Well damn, we share this day then. Along with Lincoln & Chas. Darwin. The high point of my day so far has been scrubbing some scary stuff off the bottom of the bathtub mat, woo hoo!
You must have thought that I posted this today, Sandy… which would have been cool. I would have liked to have shared my birthday with Darwin and Lincoln instead of Burt Reynolds. Unfortunately, however, my mom agreed when her doctor said that he wanted to induce labor on the 11th. The rest is history… And being born on February 11 isn’t all that bad. I don’t just share the day with Burt Reynolds, but also Thomas Edison… Not too shabby.
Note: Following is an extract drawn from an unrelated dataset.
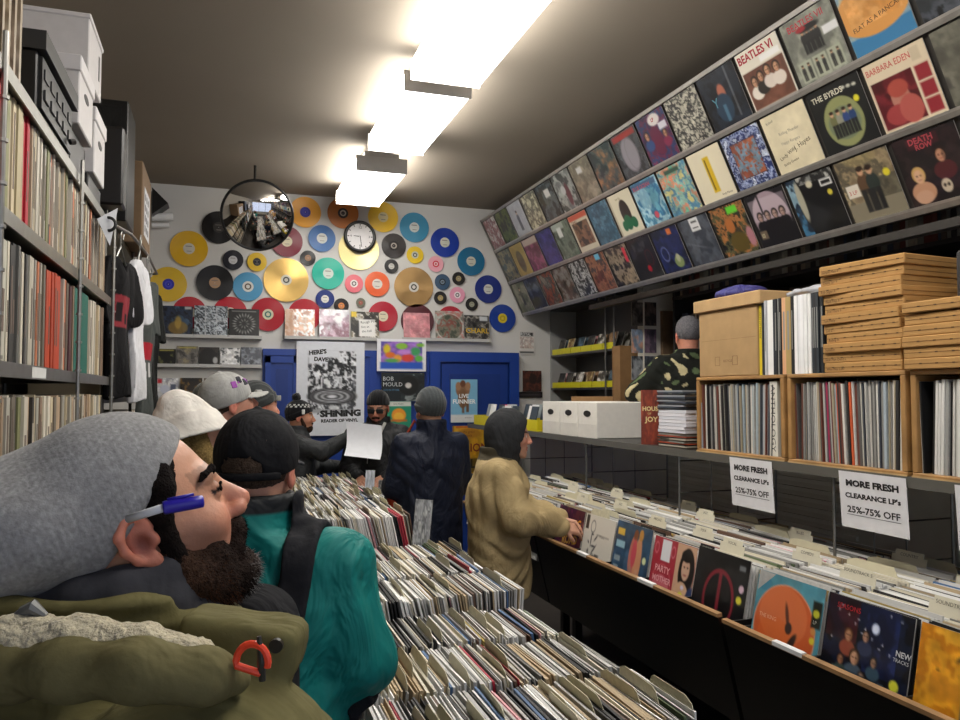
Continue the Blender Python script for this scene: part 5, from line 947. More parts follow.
# second bay, past the shirts
t = empty('metal_shelving', (-.55, 5.4, 0)); tag(t, 'darker shelving bay beyond the hanging shirts at left', 'shelf'); L = (.55, -5.4, 0)
for z in (1.3, 1.7, 2.1, 2.62): o = G().box((-.94, 4.15, z-.028), (-.56, 6.6, z), hexc('3c3a38')).build('shelf_board', 'metal', t); o.location = L
g = G()
for y in (4.17, 5.4, 6.58): g.tube([(-.552, y, 0), (-.552, y, 2.66)], .009, hexc('6c6a64'))
o = g.build('post', 'metal', t); o.location = L
r = np.random.default_rng(55); sg = G()
for z, zn in ((1.301, 'lowest'), (1.701, 'middle'), (2.101, 'upper')):
    y = 4.3
    while y < 6.5:
        w = r.uniform(.02, .05); c, nm, _ = LC[r.choice(len(LC), p=lw)]; sg.box((-.9, y, z), (-.58, y+w, z+.3), hexc(c)); y += w+.003
o = sg.build('shelved_records', 'paper'); tag(o, 'rows of record spines on the far left bay beyond the hanging shirts', 'record sleeves', kind='stuff')
# on top of the left shelving
ZT = 2.511
for k in range(5):
    o = cover_g(Cv(16).mott([['8c8c84', '38383a'], ['b8a890', '6c5c48'], ['c8b8a0', 'a08c70'], ['a89480', '5c4c40'], ['c0b0a0', '90806c']][k], 4, 500+k), .315, .315, .02, 'b8a890').build('record_sleeve', 'cover'); frame(o, (-.665, 2.02+.055*k, ZT), (1, 0, 0), (0, .02, 1)); tag(o, 'bagged sleeve standing on the top left shelf in front of the stereo', 'record sleeve', 'bagged sleeves on the top left shelf')
t = empty('stereo_unit', (-.5, 2.46, ZT)); tag(t, 'black stereo unit with a drawer front on top of the left shelving', 'stereo'); w = .5
G().bevbox((-.4, 0, .02), (-.012, w, .19), hexc('1a1a1a'), .004).box((-.42, -.01, .19), (.012, w+.01, .245), hexc('343434')).build('case', 'plastic', t)
g = G().box((-.0118, .02, .03), (-.002, w-.02, .18), hexc('222222'))
for k in range(5): g.box((-.002, .04+k*.09, .06), (.004, .1+k*.09, .09), hexc('3c3c3c')).box((-.002, .04+k*.09, .12), (.002, .1+k*.09, .15), hexc('303030'))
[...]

And, Kez, I’m happy that you decided to send the link this time. The last note that you sent kind of freaked me out. I know I’m paranoid, but I assumed the worst when you said that you were going to “hunt me down and give me head” for my birthday.
And, I’ve actually been wanting to get a severed human head to ward off evil spirits for a while now. My grandmother’s house in Kentucky used to be surrounded by coconuts painted with human faces – her way of accomplishing the same thing.
And thanks to everyone who wrote with “happy birthday” wishes. They were appreciated.
HAPPY BIRTHDAY! Sucks doesn’t it. Have you reached the age where you’ve gone over the curvature of the earth and you are now looking at the steep precipice that is the end of the horizon?
And what exactly do you mean by “forced extraction”?
I was pulled out of my mother, who was unconscious at the time, with forceps.
May I suggest hosting your birthday party at the watertower of Ypsilanti (a.k.a. “the brick dick”), winner of the world’s most phallic building contest?
Plumbing has never been so sexy!
http://www.cabinetmagazine.org/phallic/winner.php
I like hte idea of a party where everyone is dragged in through a small window (by the head) with forceps.
mark, I’ll go see if the Wooden Nickel will host a charity benefit to raise funds to pay for your forced re-insertion.
You’ve clearly had to deal with this dry, cold, external world quite long enough.
Women lifting their shirts so that Mark can be reinserted back into his mother. I don’t think any thought has ever made me happier. Someone should buy the film rights.
Sorry I missed it. Happy Birthday.
Happy birthday! How did you celebrate?
One hundred years from now, not celebrating my birth would get you hanged by the neck until dead. Good for you it’s not the future, Dirtgrain. You will live to see another day.
I celebrated by eating Ethiaopian food with Linette and then having drinks with a few friends. We were fortunate to have my parents in town to watch the baby… How did you celebrate the holiday, Mr. Skinner? Did you raise your shirt, as per the suggestion of Mr. Schutzman?
My girlfriend and I had some wine and cheese, played with the cat, read some old Popeye comics. I don’t think your name came up.
for your next anxiety attack stressed bloody eyeball:
http://cgi.ebay.com/NEU-VITA-OCULIZER-QUACK-EYEBALL-MASSAGER_W0QQitemZ7389404377QQcategoryZ1210QQrdZ1QQcmdZViewItem
That’s good. If my name had come up while you were looking at comics, there would have been riots.
And that’s fucking sick, Kez.
happy birthday! sorry i missed it—was in the process of moving. hope you had a good one.